When they hit the sack after their eighth loss in nine games, the White Sox were 2 games behind the Tigers in the AL Central with six to play. Detroit's magic number is 5.

The latest slip really hurt because Sox starter Jake Peavy pitched his heart out and the offense squandered three prime opportunities.

"There ain't nobody to blame," Peavy said after pitching 7 innings and allowing 2 runs on 4 hits. "I think everybody in here will take accountability for the way we've played.

"We had it right there in front of us a lot tonight and throughout the last week-and-a-half. We just haven't been able to capitalize on either side of the ball."

Facing one of the hottest starting pitchers in the game, Rays right-hander James Shields, the White Sox had back-to-back shots at breaking the game open.

They loaded the bases with no outs in the fourth inning and scored only 1 run -- when Dayan Viciedo was hit by a pitch.

The Sox again loaded the bases with no outs in the fifth and came away with 1 run -- when Konerko grounded into a double play.

"James Shields is pretty tough, but we should be better there," Konerko said. "He made some pitches on some guys.
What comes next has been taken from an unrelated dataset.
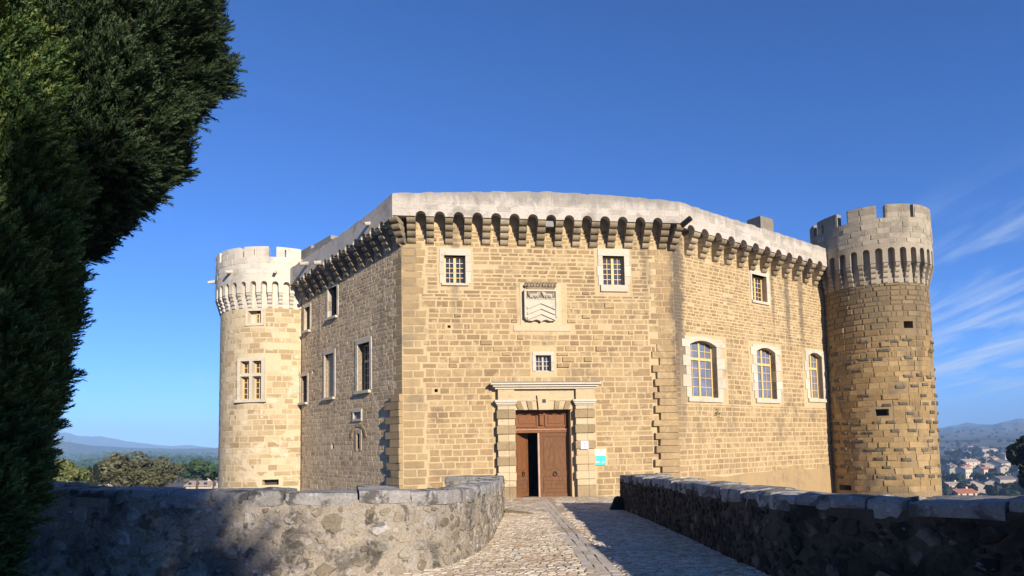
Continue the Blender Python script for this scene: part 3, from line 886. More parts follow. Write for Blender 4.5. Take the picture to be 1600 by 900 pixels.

He is good, and the good ones ramp it up in those situations. But having said that, you'd like to get more."

Manager Robin Ventura was not at all happy with coming up virtually empty in the fourth and fifth innings, and he was even more perturbed with the eighth.

With the score tied at 2-2 and Joel Peralta on in relief for the Rays, Pierzynski led off the inning with a single.

Ventura had Jordan Danks pinch run for Pierzynski and Dewayne Wise pinch hit for Viciedo. Wise twice failed to get a bunt down and struck out swinging.

Danks got a great jump on a hit-and-run call as the Sox' next batter, Alexei Ramirez, flied out to deep center field. With plenty of time to retreat back to first base, Danks failed to touch second base on his way back and the White Sox were doubled up.

Evan Longoria homered off Brett Myers with one out in the ninth inning, and that decided the outcome.

"Tonight, you don't execute you're not going to win, it's that simple," Ventura said. "We had opportunities, even late, and we didn't do the fundamental things to win the game."